Dieu sait que la mission qui m’incombe me pèse de
plus en plus, en exposer les raisons serait une perte de temps, d’énergie et ne
ferait pas avancer le schmilblick.
Cependant, l’aspect
le plus plaisant du métier d’enseignant réside dans les relations que l’on peut
nouer avec les marmots dont on a la charge durant une année voire plus. Plus qu’une
simple relation enseignant/élève, les rapports que l’on tisse avec les enfants
prennent différentes formes en fonction de la personnalité de l’adulte qui leur
fait face. J’ai la prétention de croire que ma plus grande qualité (compétence ?)
est d’instaurer au sein d’une classe un climat de sérénité et de confiance qui
permet aux gamin(e)s de s’épanouir.
Même passant
pour un vieux con aux yeux de ces têtes blondes - toute personne dont l’âge
dépasse la vingtaine d’années relevant à leurs yeux de la vaste catégorie des « vieux »

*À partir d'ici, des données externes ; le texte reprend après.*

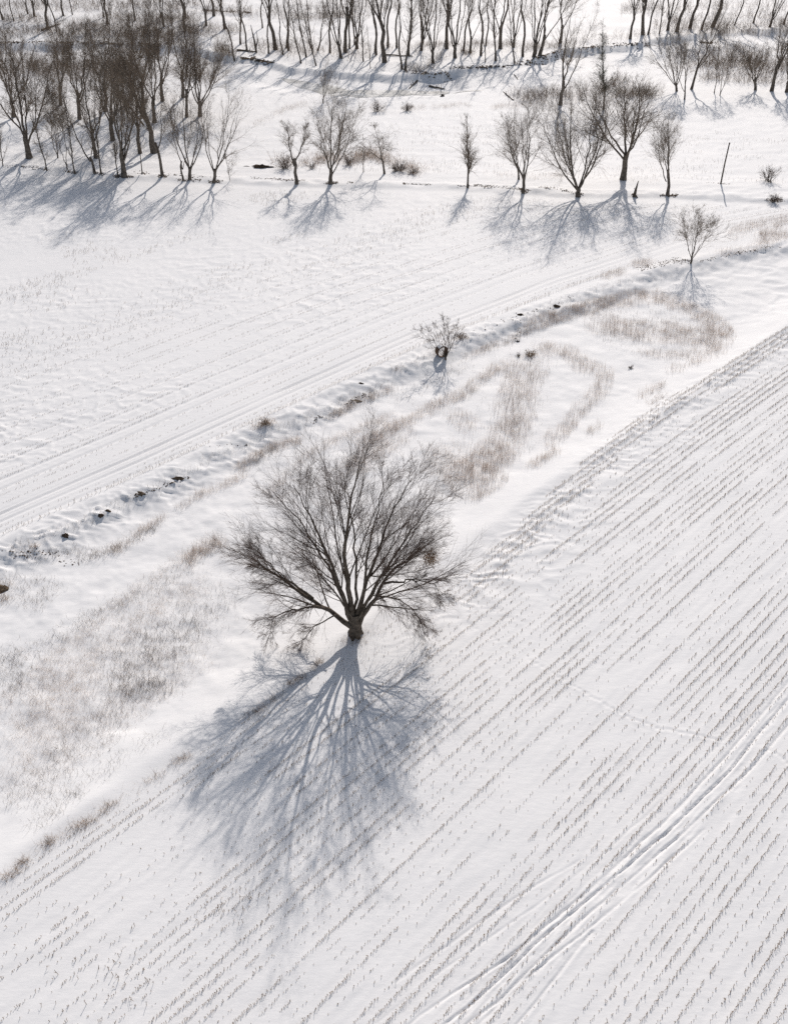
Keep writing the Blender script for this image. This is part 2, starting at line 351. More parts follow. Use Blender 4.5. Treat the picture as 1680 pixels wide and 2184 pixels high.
def tree_meshes(seed, h, stems=4, spread=26, fork=0.16, r0=None, leader=False, lean=(0, 0), n2=9, n3=7, n4=5, tw=0.011, up=0.03,
                bark=None, twig=None, ang2=38, lr2=0.42, droop=0.0, name='tree', curve=0.05):
    """a bare tree of height h: trunk mesh, limb meshes, crown mesh (branches and twigs)"""
    r = np.random.default_rng(seed); r0 = 0.84 * (r0 or 0.020 * h)
    bark = bark or BARK2; twig = twig or TWIG2
    lean = np.array([lean[0], lean[1], 0.0])
    if leader:
        n = 10; z = np.linspace(-0.4, h, n + 1)
        tr = np.stack([np.zeros(n + 1), np.zeros(n + 1), z], 1) + lean[None] * (np.clip(z, 0, None) / h)[:, None] ** 1.3
        tr[2:, :2] += np.cumsum(r.normal(0, 0.011 * h, (n - 1, 2)), 0) * 0.6
        rad = r0 * (1 - 0.93 * np.linspace(0, 1, n + 1)); rad[0] *= 1.5
        trunkP, trunkR = tr[None], rad[None]
        P, D, L, R = spawn(r, trunkP, trunkR, stems, 0.14, 0.93, RAD(spread), 0.15, lr2, 0.3, 0.40, tw * 1.4, up=0.15, taper=0.8)
        limbs = None
    else:
        fh = fork * h; n = 4; z = np.linspace(-0.4, fh, n + 1)
        tr = np.stack([np.zeros(n + 1), np.zeros(n + 1), z], 1) + lean[None] * (np.clip(z, 0, None) / h)[:, None] * 0.8
        tr[2:, :2] += r.normal(0, 0.03 * fh, (n - 1, 2))
        rad = r0 * np.array([1.55, 1.15, 1.0, 0.95, 0.9]); trunkP, trunkR = tr[None], rad[None]
        a0 = r.uniform(0, 6.28); LP, LR = [], []
        for k in range(stems):
            az = a0 + k * 2 * math.pi / stems + r.normal(0, 0.35); sp = RAD(spread) * (0.15 if k == 0 else r.uniform(0.6, 1.25))
            hh = h * (1.0 if k == 0 else r.uniform(0.74, 0.98)) - fh
            top = np.array([math.sin(az) * math.tan(sp) * hh, math.cos(az) * math.tan(sp) * hh, hh]) + lean
            b0 = tr[-1] - np.array([0, 0, fh * r.uniform(0.0, 0.45)]); b0[:2] += 0.25 * r0 * np.array([math.sin(az), math.cos(az)])
            out = nrm(np.array([math.sin(az), math.cos(az), 0]))
            mid1 = b0 + (tr[-1] + top - b0) * 0.28 + out * hh * curve * r.uniform(0.6, 1.4); mid2 = b0 + (tr[-1] + top - b0) * 0.62 + out * hh * curve * r.uniform(0.3, 1.2)
            LP.append(bez([b0, mid1, mid2, tr[-1] + top], 9, r, 0.006 * h)); rb = r0 * (0.58 if k == 0 else r.uniform(0.34, 0.52)) * (4 / max(stems, 3)) ** 0.3
            LR.append(rb * (1 - 0.90 * np.linspace(0, 1, 10)))
        LP, LR = np.array(LP), np.array(LR); limbs = [tubes(LP[k:k + 1], LR[k:k + 1], 6) for k in range(stems)]
        P, D, L, R = spawn(r, LP, LR, n2, 0.18, 0.97, RAD(ang2), 0.2, lr2, 0.3, 0.42, tw * 1.4, up=0.10, taper=0.68)
    cc = lean * 0.2 + np.array([0, 0, 0.12 * h]); D = fan(P, D, cc, 0.35)
    p2, r2 = grow(r, P, D, L, R, 5, 0.12, up - droop * 0.5, 0.25)
    P, D, L, R = spawn(r, p2, r2, n3, 0.10, 1.0, RAD(42), 0.25, 0.52, 0.35, 0.5, tw * 0.95, up=0.05 - droop, taper=0.45)
    D = fan(P, D, cc, 0.30)
    p3, r3 = grow(r, P, D, L, R, 3, 0.15, up * 0.8 - droop, 0.5)
    parts = [tubes(p2, r2, 3), ribbons(r, p3, r3)]
    if n4:
        P, D, L, R = spawn(r, p3, r3, n4, 0.08, 1.0, RAD(44), 0.3, 0.58, 0.4, 0.75, tw * 0.62, up=0.02 - droop, taper=0.3)
        p4, r4 = grow(r, P, fan(P, D, cc, 0.2), L, R, 1, 0.15, 0.02 - droop, 0.4); parts.append(ribbons(r, p4, r4))
    V, q = tubes(trunkP, trunkR, 9)
    tm = mesh_np(name + '_trunk', V, q, mats=[bark], smooth=True)
    lm = [mesh_np(name + '_limb', a, b, mats=[bark], smooth=True) for a, b in limbs] if limbs else []
    V, q = join(parts); cm = mesh_np(name + '_crown', V, q, mats=[twig])
    return tm, lm, cm

def place_tree(name, meshes, loc, label, cat='tree', group=None, rotz=0.0, scale=None):
    root = link(name, None, None, tuple(loc), rotz, scale); root.empty_display_size = 0.3
    tag(root, label, cat, group)
    tm, lm, cm = meshes
    link('trunk', tm, root)
    for m in lm: link('limb', m, root)
    link('crown', cm, root, kind='stuff')
    return root

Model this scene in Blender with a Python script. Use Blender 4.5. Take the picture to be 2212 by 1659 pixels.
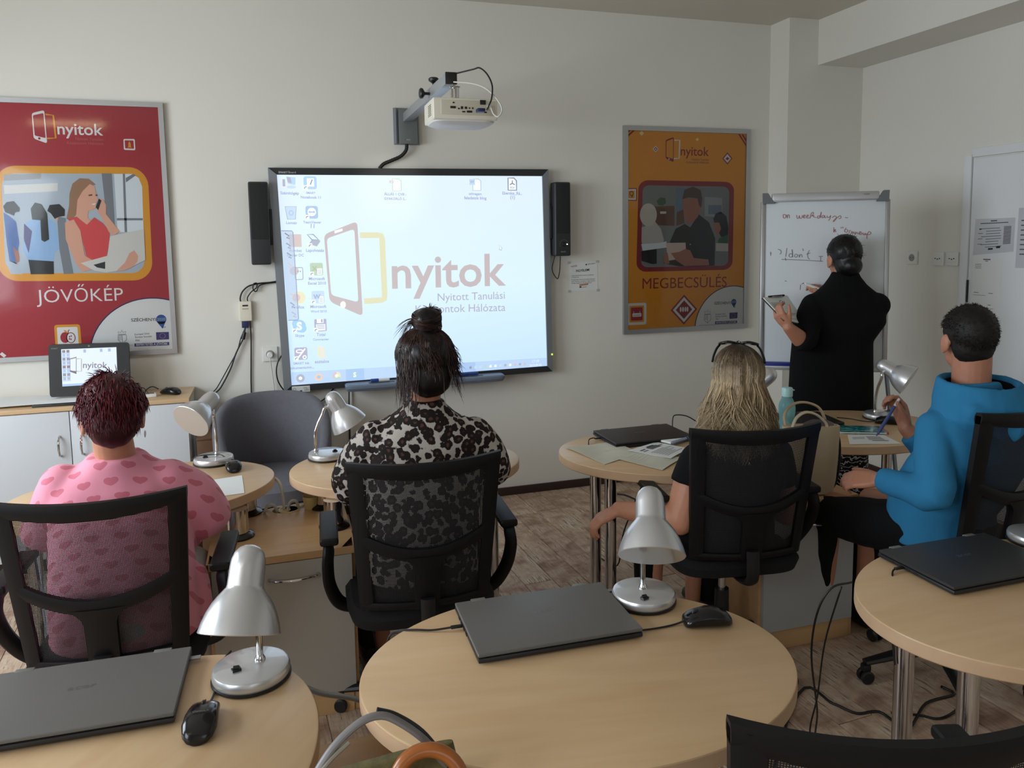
import bpy, bmesh, math, random
from math import sin, cos, pi, radians, sqrt, atan2, hypot
from mathutils import Vector, Matrix, Quaternion, noise
import numpy as np

for o in list(bpy.data.objects):
    bpy.data.objects.remove(o, do_unlink=True)
SC = bpy.context.scene
COL = SC.collection
random.seed(7)
RNG = np.random.default_rng(11)

# ------------------------------------------------------------------ camera
cam_d = bpy.data.cameras.new('camera'); cam = bpy.data.objects.new('camera', cam_d); COL.objects.link(cam)
cam_d.sensor_fit = 'HORIZONTAL'; cam_d.sensor_width = 36.0
cam_d.lens = 27.05; cam_d.shift_y = -0.06397; cam_d.clip_start = 0.02; cam_d.clip_end = 60
PITCH, ROLL, YAW = 0.1030754, -0.0147118, 0.3040641
_f = Vector((sin(YAW)*cos(PITCH), cos(YAW)*cos(PITCH), -sin(PITCH)))
_r = Vector((cos(YAW), -sin(YAW), 0)); _u = _r.cross(_f)
_r2 = _r*cos(ROLL)+_u*sin(ROLL); _u2 = -_r*sin(ROLL)+_u*cos(ROLL)
M = Matrix((( _r2.x, _u2.x, -_f.x, 0), (_r2.y, _u2.y, -_f.y, 0), (_r2.z, _u2.z, -_f.z, 1.638), (0, 0, 0, 1)))
cam.matrix_world = M
SC.camera = cam

# ------------------------------------------------------------------ world, daylight, exposure
SC.view_settings.view_transform = 'Standard'; SC.view_settings.look = 'None'
SC.view_settings.exposure = 0.0; SC.view_settings.gamma = 1.0; SC.view_settings.use_curve_mapping = False
wd = bpy.data.worlds.new('sky'); SC.world = wd; wd.use_nodes = True
wd.node_tree.nodes['Background'].inputs[0].default_value = (0.75, 0.87, 1.0, 1)
wd.node_tree.nodes['Background'].inputs[1].default_value = 0.9
def area(name, loc, rot, sx, sy, power, col):
    l = bpy.data.lights.new(name, 'AREA'); l.shape = 'RECTANGLE'; l.size = sx; l.size_y = sy
    l.energy = power; l.color = col
    o = bpy.data.objects.new(name, l); COL.objects.link(o); o.location = loc; o.rotation_euler = rot
    return o
# daylight entering through the window openings of the left wall and of the wall behind the camera
area('daylight_left_front', (-2.62, 2.55, 1.70), (0, radians(-68), 0), 1.5, 1.9, 100, (0.83, 0.92, 1.0))
area('daylight_left_rear', (-2.62, -0.2, 1.70), (0, radians(-68), 0), 1.5, 1.9, 56, (0.83, 0.92, 1.0))
area('daylight_behind', (0.6, -3.12, 1.75), (radians(90), 0, 0), 1.9, 1.5, 8, (0.95, 0.96, 1.0))

# ------------------------------------------------------------------ materials
def lin(c):
    return tuple(((x/255)/12.92 if x/255 <= 0.04045 else ((x/255+0.055)/1.055)**2.4) for x in c)
MATS = {}
def mat(name, rgb, rough=0.5, metal=0.0, spec=None, emit=0.0, coat=0.0, trans=0.0, noise_amt=0.0, noise_scale=30.0, bump=0.0, bump_scale=200.0, sss=0.0):
    """plain principled material with optional mottling and fine relief"""
    if name in MATS: return MATS[name]
    m = bpy.data.materials.new(name); m.use_nodes = True; MATS[name] = m
    nt = m.node_tree; b = nt.nodes['Principled BSDF']
    c = lin(rgb)+(1,)
    b.inputs['Base Color'].default_value = c
    b.inputs['Roughness'].default_value = rough; b.inputs['Metallic'].default_value = metal
    if spec is not None: b.inputs['Specular IOR Level'].default_value = spec
    if coat: b.inputs['Coat Weight'].default_value = coat; b.inputs['Coat Roughness'].default_value = 0.03
    if trans: b.inputs['Transmission Weight'].default_value = trans
    if emit: b.inputs['Emission Color'].default_value = c; b.inputs['Emission Strength'].default_value = emit
    if sss: b.inputs['Subsurface Weight'].default_value = sss; b.inputs['Subsurface Radius'].default_value = (0.01, 0.004, 0.002)
    if noise_amt or bump:
        tc = nt.nodes.new('ShaderNodeTexCoord')
    if noise_amt:
        n = nt.nodes.new('ShaderNodeTexNoise'); n.inputs['Scale'].default_value = noise_scale; n.inputs['Detail'].default_value = 4
        nt.links.new(tc.outputs['Object'], n.inputs['Vector'])
        r = nt.nodes.new('ShaderNodeValToRGB')
        r.color_ramp.elements[0].position = 0.3; r.color_ramp.elements[1].position = 0.7
        r.color_ramp.elements[0].color = tuple(x*(1-noise_amt) for x in c[:3])+(1,)
        r.color_ramp.elements[1].color = tuple(min(1, x*(1+noise_amt)) for x in c[:3])+(1,)
        nt.links.new(n.outputs['Fac'], r.inputs['Fac']); nt.links.new(r.outputs['Color'], b.inputs['Base Color'])
    if bump:
        n2 = nt.nodes.new('ShaderNodeTexNoise'); n2.inputs['Scale'].default_value = bump_scale; n2.inputs['Detail'].default_value = 3
        nt.links.new(tc.outputs['Object'], n2.inputs['Vector'])
        bp = nt.nodes.new('ShaderNodeBump'); bp.inputs['Strength'].default_value = bump; bp.inputs['Distance'].default_value = 0.002
        nt.links.new(n2.outputs['Fac'], bp.inputs['Height']); nt.links.new(bp.outputs['Normal'], b.inputs['Normal'])
    return m

def flat_print(name, rgb, coat=0.0, rough=0.45):
    return mat('print_'+name, rgb, rough, coat=coat, spec=0.3)
def glow(name, rgb, k=1.0):
    """a colour shown by a lit display, or projected light put into emission"""
    key = 'screen_'+name
    if key in MATS: return MATS[key]
    m = bpy.data.materials.new(key); m.use_nodes = True; MATS[key] = m
    b = m.node_tree.nodes['Principled BSDF']; c = lin(rgb)+(1,)
    b.inputs['Base Color'].default_value = (0.25, 0.25, 0.25, 1); b.inputs['Roughness'].default_value = 0.5; b.inputs['Specular IOR Level'].default_value = 0.1
    b.inputs['Emission Color'].default_value = c; b.inputs['Emission Strength'].default_value = k
    return m

class NT:
    """small helper to write node graphs as arithmetic"""
    def __init__(s, m): s.nt = m.node_tree; s.b = s.nt.nodes['Principled BSDF']
    def node(s, t, **kw):
        n = s.nt.nodes.new(t)
        for k, v in kw.items(): setattr(n, k, v)
        return n
    def link(s, a, b): s.nt.links.new(a, b)
    def m(s, op, a, b=None, c=None):
        n = s.node('ShaderNodeMath', operation=op)
        for i, x in enumerate((a, b, c)):
            if x is None: continue
            if isinstance(x, (int, float)): n.inputs[i].default_value = x
            else: s.link(x, n.inputs[i])
        return n.outputs[0]
    def ramp(s, fac, stops, interp='LINEAR'):
        r = s.node('ShaderNodeValToRGB'); r.color_ramp.interpolation = interp
        e = r.color_ramp.elements
        while len(e) < len(stops): e.new(0.5)
        for k, (p, c) in zip(e, stops): k.position = p; k.color = tuple(c)+(1,)
        s.link(fac, r.inputs['Fac']); return r.outputs['Color']
    def mix(s, fac, a, b):
        n = s.node('ShaderNodeMix', data_type='RGBA')
        for sock, x in ((n.inputs['Factor'], fac), (n.inputs['A'], a), (n.inputs['B'], b)):
            if isinstance(x, (int, float)): sock.default_value = x
            elif isinstance(x, tuple): sock.default_value = x+(1,) if len(x) == 3 else x
            else: s.link(x, sock)
        for i in n.inputs:
            if i.type == 'RGBA' and i.name in 'AB' and False: pass
        return n.outputs['Result'] if False else [o for o in n.outputs if o.type == 'RGBA'][0]
    def coords(s, kind='Object', scale=(1, 1, 1), rot=(0, 0, 0)):
        tc = s.node('ShaderNodeTexCoord'); mp = s.node('ShaderNodeMapping')
        mp.inputs['Scale'].default_value = scale; mp.inputs['Rotation'].default_value = rot
        s.link(tc.outputs[kind], mp.inputs['Vector']); return mp.outputs['Vector']
    def noise(s, vec, scale, detail=3, rough=0.5, dist=0.0):
        n = s.node('ShaderNodeTexNoise'); n.inputs['Scale'].default_value = scale; n.inputs['Detail'].default_value = detail
        n.inputs['Roughness'].default_value = rough; n.inputs['Distortion'].default_value = dist
        s.link(vec, n.inputs['Vector']); return n.outputs['Fac']
    def bump(s, h, strength=0.2, dist=0.002):
        bp = s.node('ShaderNodeBump'); bp.inputs['Strength'].default_value = strength; bp.inputs['Distance'].default_value = dist
        s.link(h, bp.inputs['Height']); s.link(bp.outputs['Normal'], s.b.inputs['Normal'])
def newmat(name, rough=0.5, spec=0.5):
    m = bpy.data.materials.new(name); m.use_nodes = True; MATS[name] = m
    n = NT(m); n.b.inputs['Roughness'].default_value = rough; n.b.inputs['Specular IOR Level'].default_value = spec
    return m, n

# wood laminate of tables and cabinets
def beech(name, c0, c1, rough=0.35):
    m, n = newmat(name, rough, 0.4)
    v = n.coords('Object', (1.2, 9, 9)); g = n.noise(v, 3.0, 4, 0.5, 0.4)
    v2 = n.coords('Object', (1.5, 5, 5)); g2 = n.noise(v2, 1.5, 2)
    f = n.m('ADD', n.m('MULTIPLY', g, 0.6), n.m('MULTIPLY', g2, 0.4))
    n.link(n.ramp(f, [(0.32, lin(c0)), (0.68, lin(c1))]), n.b.inputs['Base Color'])
    return m
BEECH = beech('beech_laminate', (203, 168, 127), (215, 184, 145))
BEECH_EDGE = beech('beech_edge', (200, 164, 130), (208, 175, 141), 0.45)
BEECH_DARK = beech('beech_cabinet', (188, 148, 104), (205, 168, 122))
# floor laminate
def floor_mat(name, per_object):
    m, n = newmat(name, 0.5, 0.35)
    tc = n.node('ShaderNodeTexCoord'); oi = n.node('ShaderNodeObjectInfo')
    off = n.node('ShaderNodeCombineXYZ'); r = oi.outputs['Random']
    n.link(n.m('MULTIPLY', r, 37.0), off.inputs[0]); n.link(n.m('MULTIPLY', r, 91.0), off.inputs[1])
    ad = n.node('ShaderNodeVectorMath', operation='ADD'); n.link(tc.outputs['Object'], ad.inputs[0])
    if per_object: n.link(off.outputs[0], ad.inputs[1])
    def mapped(sc):
        mp = n.node('ShaderNodeMapping'); mp.inputs['Scale'].default_value = sc; n.link(ad.outputs[0], mp.inputs['Vector']); return mp.outputs['Vector']
    big = n.noise(mapped((5, 4.0, 1)), 1.5, 4, 0.6, 0.7)
    grain = n.noise(mapped((4, 60, 1)), 1.6, 5, 0.65, 1.0)
    scr = n.noise(mapped((7, 90, 1)), 1.0, 3, 0.7); tone = n.m('MULTIPLY_ADD', r, 0.10, -0.05)
    f = n.m('ADD', n.m('ADD', n.m('MULTIPLY', big, 0.72), n.m('MULTIPLY', grain, 0.28)), tone)
    col = n.ramp(f, [(0.34, lin((134, 102, 84))), (0.45, lin((172, 143, 122))), (0.55, lin((196, 172, 148))), (0.68, lin((218, 203, 180)))])
    dark = n.ramp(n.m('MULTIPLY', scr, n.m('ADD', big, 0.35)), [(0.50, (0, 0, 0)), (0.58, (1, 1, 1))])
    n.link(n.mix(n.m('MULTIPLY', dark, 0.75), col, lin((78, 60, 50))), n.b.inputs['Base Color'])
    n.bump(grain, 0.15, 0.001)
    return m
PLANK = floor_mat('laminate_plank', True)
FLOORB = floor_mat('laminate_far', False)
JOINT = mat('plank_joint', (60, 46, 38), 0.8)
def paint(name, rgb, bump=0.12):
    m, n = newmat(name, 0.85, 0.2)
    v = n.coords('Object'); g = n.noise(v, 1.3, 3); c = lin(rgb)
    n.link(n.ramp(g, [(0.3, tuple(x*0.965 for x in c)), (0.7, c)]), n.b.inputs['Base Color'])
    n.bump(n.noise(v, 160, 2), bump, 0.0015)
    return m
WALL = paint('wall_paint', (226, 223, 214)); CEIL = paint('ceiling_paint', (214, 208, 196)); WHITE_PAINT = paint('door_paint', (228, 230, 232), 0.05)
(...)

- ma culture « pop » n’est pas si éloignée de la leur et je les
surprends souvent par ma connaissance de leurs centres d’intérêt. Le fait d’être
père d’enfants de leur âge n’y est pas étranger bien évidemment.
Hier, alors
que ma collègue et moi-même surveillions la cinquantaine d’élèves aléatoirement
réparties sur la surface de notre modeste cour de récréation, nous assistâmes à
une collision entre élèves. Sans gravité, les deux élèves se relevant
rapidement, et sans effusion lacrymale ni hurlement hystérique, je constatai que
l’un d’eux se frottait la cuisse. Je m’enquis de son état et, constatant que la
douleur qui le gênait n’était due qu’à un léger hématome, une « béquille »
en somme, je l’enjoignis à repartir vers d’autres aventures. Il acquiesça et,
alors qu’il s’éloignait, sa démarche m’interpela : trainant le pied droit,
l’épaule basse et décrivant un mouvement de va-et-vient saccadé , la tête
bringuebalant mollement du côté gauche… Bon sang, mais c’est… c’est… un ZOMBIE !
Quelques dixièmes de secondes plus tard, impatient de tester la perspicacité de
deux de mes élèves les plus enclins à apprécier mon humour absurde, et
peut-être de partager avec eux un peu de
malice, je les appelai et leur demandai d’observer attentivement la démarche
particulière de leur camarade. « Oh, un Zombie !!! s’exclamèrent-ils
à l’unisson. J’avais donc vu juste, la ressemblance était évidente pour des
gamins de 10 ans et un de 40. Nous échangeâmes quelques idées sur les moyens d’éviter
la contamination ainsi que sur les techniques d’éradication des morts-vivants.
Cinq minutes
plus tard, il y avait une quinzaine de zombies, boitant, râlant et arpentant de
manière erratique la cour de récréation transformée en Zombieland. Vous n’imaginez
pas le plaisir que j’ai éprouvé à la vue de ces marmots en mode « délire
absurde ».
Quand je
sifflai la fin de la pause et que tous les élèves se rangeaient sagement le
long du mur extérieure de ma classe, j’eus la surprise de voir quelques zombies
se cogner dans les murs, se heurter aux portes, langue pendante, regard
inexpressif et sons gutturaux. Dans un grand éclat de rire, je lâchai un « Mais
qu’ils sont bêtes !!! » Quel moment de joie et de plénitude ! D’une
plaisanterie qui avait pour but de ME faire rire, cette poignée de gamins a
réussi à me surprendre et les voir déconner ainsi est, et restera, sans aucun
doute, un de mes plus beaux souvenirs d’instit’.